Internal Waves Between Ocean Layers
Not all ocean waves travel along the surface. Internal waves move through the interior of the ocean, along boundaries where water layers of different density meet. The ocean is stratified: warm, lighter water sits on top of cold, denser water, with a transition zone (the pycnocline) in between. When forces like tidal currents, wind-driven circulation, or underwater topography disturb this boundary, waves ripple along it just as surface waves ripple along the air-water interface.
Internal waves can be enormous, with heights of tens or even hundreds of meters, yet they’re invisible from above. They move slowly compared to surface waves because the density difference between ocean layers is much smaller than the density difference between air and water. These waves play an important role in mixing nutrients up from the deep ocean and influencing underwater currents, which is why they matter to marine ecosystems even though most people never notice them.
Why Waves Break Near Shore
A wave traveling across the open ocean can cross entire ocean basins without breaking. It breaks when it enters water shallow enough that the bottom interferes with the circular motion of water molecules beneath the surface. As the water shallows, the base of the wave slows down while the crest keeps moving forward. The wave steepens until it becomes unstable and topples over.

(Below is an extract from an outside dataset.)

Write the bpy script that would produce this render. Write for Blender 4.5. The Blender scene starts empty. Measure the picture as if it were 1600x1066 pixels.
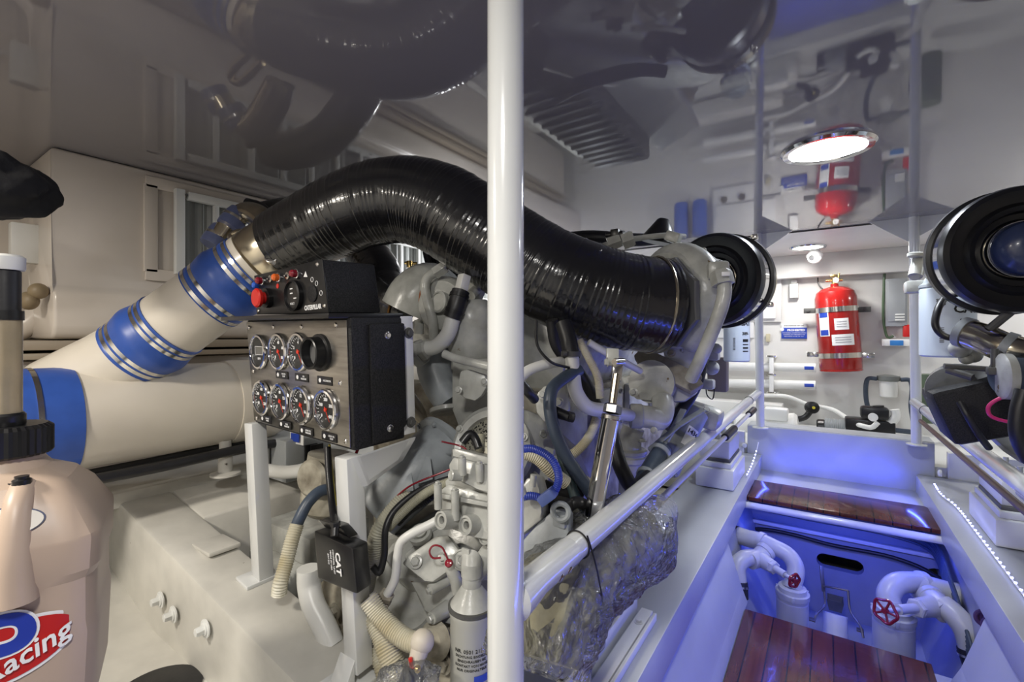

Research dating back to the 1940s established that waves typically break when their height reaches roughly 71 to 78 percent of the water depth. A wave one meter tall will generally break when the water is about 1.3 to 1.4 meters deep. The exact ratio depends on the steepness of the incoming wave and the slope of the seafloor. Gently sloping beaches produce spilling breakers that crumble gradually from the top, while steep underwater slopes produce plunging breakers that curl and crash dramatically.